◆ PROMPT ◆
Reproduce all the lines below exactly and omit the images.
__________________________________________________
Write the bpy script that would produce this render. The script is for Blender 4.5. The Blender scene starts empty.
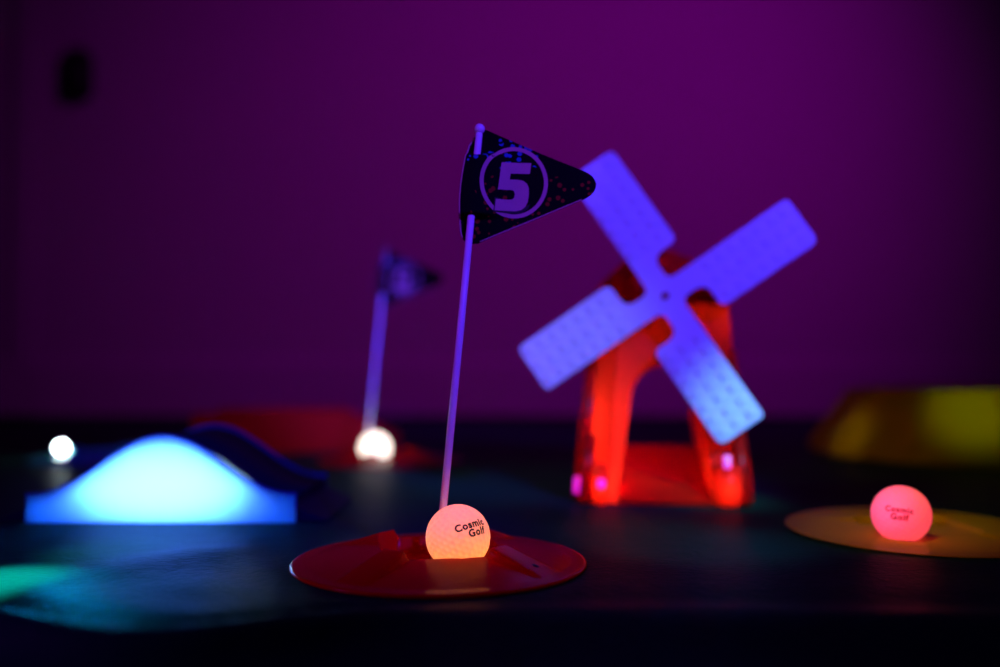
import bpy, bmesh, math, random
from mathutils import Vector, Matrix, noise
import numpy as np

S = bpy.context.scene
COL = S.collection
PI = math.pi
R = math.radians

# ------------------------------------------------------------ camera / world / lights
CAM_H, F = 0.132, 912.0
cd = bpy.data.cameras.new('camera')
cam = bpy.data.objects.new('camera', cd)
COL.objects.link(cam)
cam.location = (0, 0, CAM_H)
cam.rotation_euler = (R(90) + math.atan(34.5 / F), 0, 0)
cd.sensor_width = 36
cd.lens = F * 36 / 1000
cd.clip_start = 0.01
cd.dof.use_dof = True
cd.dof.focus_distance = 0.605
cd.dof.aperture_fstop = 1.7
S.camera = cam

S.view_settings.view_transform = 'Standard'
S.view_settings.look = 'None'
S.view_settings.gamma = 1
S.view_settings.exposure = 0
S.view_settings.use_curve_mapping = False

w = bpy.data.worlds.new('world')
S.world = w
w.use_nodes = True
w.node_tree.nodes['Background'].inputs[0].default_value = (0.10, 0.04, 0.25, 1)
w.node_tree.nodes['Background'].inputs[1].default_value = 0.001


def lamp(name, kind, loc, target, color, power, size=0.1, angle=40, blend=0.8, size_y=None):
    l = bpy.data.lights.new(name, kind)
    l.color = color
    l.energy = power
    if kind == 'SPOT':
        l.spot_size = R(angle)
        l.spot_blend = blend
        l.shadow_soft_size = size
    elif kind == 'POINT':
        l.shadow_soft_size = size
    else:
        l.size = size
        if size_y:
            l.shape = 'RECTANGLE'
            l.size_y = size_y
    o = bpy.data.objects.new(name, l)
    COL.objects.link(o)
    o.location = loc
    if target is not None:
        o.rotation_euler = (Vector(target) - Vector(loc)).to_track_quat('-Z', 'Y').to_euler()
    return o


# unseen spots: purple wall wash, black light split per piece, coloured fills added elsewhere
lamp('wall_wash', 'SPOT', (0.85, 0.6, 1.6), (0.10, 2.6, 0.74), (0.60, 0.0, 0.76), 52, 0.08, 78, 1.0)
UV = (0.065, 0.028, 1.0)
lamp('black_light', 'SPOT', (0.50, -0.20, 0.66), (0.170, 0.86, 0.205), UV, 95, 0.03, 20, 0.5)
lamp('black_light_flag', 'SPOT', (0.46, -0.20, 0.66), (-.035, .627, 0.19), (0.11, 0.02, 1.0), 52, 0.03, 19, 0.5)
lamp('black_light_far_flag', 'SPOT', (0.42, -0.20, 0.66), (-.19, 1.31, 0.17), UV, 210, 0.03, 9, 0.6)
lamp('violet_side_light', 'AREA', (-0.62, 0.45, 0.30), (0.10, 0.85, 0.10), (0.55, 0.03, 1.0), 0.75, 0.05, size_y=0.05)
lamp('cyan_spot', 'SPOT', (0.50, 0.25, 0.50), (0.235, 0.86, 0.080), (0.26, 0.90, 1.0), 26.0, 0.02, 12, 1.0)
lamp('pale_blue_fill', 'SPOT', (0.45, 0.10, 0.50), (0.050, 0.86, 0.135), (0.45, 0.70, 1.0), 10.0, 0.02, 14, 1.0)  # unseen fill added to brighten the lower left sail
lamp('mat_blue_fill', 'SPOT', (0.38, 0.45, 0.45), (0.14, 0.71, 0.0), (0.02, 0.40, 1.0), 6.0, 0.02, 22, 1.0)  # unseen fill added for the blue patch before the windmill
lamp('mat_teal_fill', 'SPOT', (-0.75, 0.85, 0.60), (-0.02, 1.02, 0.0), (0.0, 0.9, 0.75), 4.0, 0.05, 34, 1.0)  # unseen fill added to lift the middle of the mat
lamp('yellow_cup_fill', 'SPOT', (0.08, 0.40, 0.45), (0.33, 0.75, 0.0), (1.0, 0.62, 0.0), 4.5, 0.03, 20, 1.0)  # added fill that brings out the yellow of the cup
lamp('pink_ball_fill', 'SPOT', (0.02, 0.35, 0.20), (0.298, 0.70, 0.026), (0.7, 0.10, 1.0), 5.0, 0.01, 8, 1.0)  # added violet fill for the left side of the pink ball
lamp('orange_ball_fill', 'SPOT', (-0.50, 0.42, 0.34), (-.032, .60, 0.028), (0.9, 0.12, 1.0), 1.6, 0.01, 7, 1.0)  # added violet fill for the upper left of the orange ball
lamp('crater_left_fill', 'SPOT', (0.10, 1.15, 0.35), (0.50, 1.36, 0.05), (1.0, 0.85, 0.0), 1.6, 0.02, 11, 1.0)  # fill added to brighten the left crater facet
lamp('warm_fill', 'SPOT', (0.32, 0.50, 0.38), (-.02, .63, 0.0), (1.0, 0.12, 0.02), 1.5, 0.05, 26, 1.0)  # unseen fill added to redden the foreground cup
lamp('fold_blue_fill', 'SPOT', (-0.36, 0.73, 0.075), (-0.165, 0.455, 0.0), (0.0, 0.40, 1.0), 2.0, 0.01, 34, 1.0)  # low fill added to pick out the fold crest
lamp('green_spot', 'SPOT', (-0.40, 0.25, 0.55), (-0.312, 0.574, 0.0), (0.0, 0.80, 1.0), 190, 0.01, 8, 1.0)
lamp('green_side_spot', 'SPOT', (-0.40, 0.25, 0.55), (-0.285, 0.675, 0.0), (0.05, 1.0, 0.5), 16, 0.01, 9, 1.0)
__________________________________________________
◆ WRITTEN SOLUTION ◆
Write the bpy script that would produce this render. The script is for Blender 4.5. The Blender scene starts empty.
import bpy, bmesh, math, random
from mathutils import Vector, Matrix, noise
import numpy as np

S = bpy.context.scene
COL = S.collection
PI = math.pi
R = math.radians

# ------------------------------------------------------------ camera / world / lights
CAM_H, F = 0.132, 912.0
cd = bpy.data.cameras.new('camera')
cam = bpy.data.objects.new('camera', cd)
COL.objects.link(cam)
cam.location = (0, 0, CAM_H)
cam.rotation_euler = (R(90) + math.atan(34.5 / F), 0, 0)
cd.sensor_width = 36
cd.lens = F * 36 / 1000
cd.clip_start = 0.01
cd.dof.use_dof = True
cd.dof.focus_distance = 0.605
cd.dof.aperture_fstop = 1.7
S.camera = cam

S.view_settings.view_transform = 'Standard'
S.view_settings.look = 'None'
S.view_settings.gamma = 1
S.view_settings.exposure = 0
S.view_settings.use_curve_mapping = False

w = bpy.data.worlds.new('world')
S.world = w
w.use_nodes = True
w.node_tree.nodes['Background'].inputs[0].default_value = (0.10, 0.04, 0.25, 1)
w.node_tree.nodes['Background'].inputs[1].default_value = 0.001


def lamp(name, kind, loc, target, color, power, size=0.1, angle=40, blend=0.8, size_y=None):
    l = bpy.data.lights.new(name, kind)
    l.color = color
    l.energy = power
    if kind == 'SPOT':
        l.spot_size = R(angle)
        l.spot_blend = blend
        l.shadow_soft_size = size
    elif kind == 'POINT':
        l.shadow_soft_size = size
    else:
        l.size = size
        if size_y:
            l.shape = 'RECTANGLE'
            l.size_y = size_y
    o = bpy.data.objects.new(name, l)
    COL.objects.link(o)
    o.location = loc
    if target is not None:
        o.rotation_euler = (Vector(target) - Vector(loc)).to_track_quat('-Z', 'Y').to_euler()
    return o


# unseen spots: purple wall wash, black light split per piece, coloured fills added elsewhere
lamp('wall_wash', 'SPOT', (0.85, 0.6, 1.6), (0.10, 2.6, 0.74), (0.60, 0.0, 0.76), 52, 0.08, 78, 1.0)
UV = (0.065, 0.028, 1.0)
lamp('black_light', 'SPOT', (0.50, -0.20, 0.66), (0.170, 0.86, 0.205), UV, 95, 0.03, 20, 0.5)
lamp('black_light_flag', 'SPOT', (0.46, -0.20, 0.66), (-.035, .627, 0.19), (0.11, 0.02, 1.0), 52, 0.03, 19, 0.5)
lamp('black_light_far_flag', 'SPOT', (0.42, -0.20, 0.66), (-.19, 1.31, 0.17), UV, 210, 0.03, 9, 0.6)
lamp('violet_side_light', 'AREA', (-0.62, 0.45, 0.30), (0.10, 0.85, 0.10), (0.55, 0.03, 1.0), 0.75, 0.05, size_y=0.05)
lamp('cyan_spot', 'SPOT', (0.50, 0.25, 0.50), (0.235, 0.86, 0.080), (0.26, 0.90, 1.0), 26.0, 0.02, 12, 1.0)
lamp('pale_blue_fill', 'SPOT', (0.45, 0.10, 0.50), (0.050, 0.86, 0.135), (0.45, 0.70, 1.0), 10.0, 0.02, 14, 1.0)  # unseen fill added to brighten the lower left sail
lamp('mat_blue_fill', 'SPOT', (0.38, 0.45, 0.45), (0.14, 0.71, 0.0), (0.02, 0.40, 1.0), 6.0, 0.02, 22, 1.0)  # unseen fill added for the blue patch before the windmill
lamp('mat_teal_fill', 'SPOT', (-0.75, 0.85, 0.60), (-0.02, 1.02, 0.0), (0.0, 0.9, 0.75), 4.0, 0.05, 34, 1.0)  # unseen fill added to lift the middle of the mat
lamp('yellow_cup_fill', 'SPOT', (0.08, 0.40, 0.45), (0.33, 0.75, 0.0), (1.0, 0.62, 0.0), 4.5, 0.03, 20, 1.0)  # added fill that brings out the yellow of the cup
lamp('pink_ball_fill', 'SPOT', (0.02, 0.35, 0.20), (0.298, 0.70, 0.026), (0.7, 0.10, 1.0), 5.0, 0.01, 8, 1.0)  # added violet fill for the left side of the pink ball
lamp('orange_ball_fill', 'SPOT', (-0.50, 0.42, 0.34), (-.032, .60, 0.028), (0.9, 0.12, 1.0), 1.6, 0.01, 7, 1.0)  # added violet fill for the upper left of the orange ball
lamp('crater_left_fill', 'SPOT', (0.10, 1.15, 0.35), (0.50, 1.36, 0.05), (1.0, 0.85, 0.0), 1.6, 0.02, 11, 1.0)  # fill added to brighten the left crater facet
lamp('warm_fill', 'SPOT', (0.32, 0.50, 0.38), (-.02, .63, 0.0), (1.0, 0.12, 0.02), 1.5, 0.05, 26, 1.0)  # unseen fill added to redden the foreground cup
lamp('fold_blue_fill', 'SPOT', (-0.36, 0.73, 0.075), (-0.165, 0.455, 0.0), (0.0, 0.40, 1.0), 2.0, 0.01, 34, 1.0)  # low fill added to pick out the fold crest
lamp('green_spot', 'SPOT', (-0.40, 0.25, 0.55), (-0.312, 0.574, 0.0), (0.0, 0.80, 1.0), 190, 0.01, 8, 1.0)
lamp('green_side_spot', 'SPOT', (-0.40, 0.25, 0.55), (-0.285, 0.675, 0.0), (0.05, 1.0, 0.5), 16, 0.01, 9, 1.0)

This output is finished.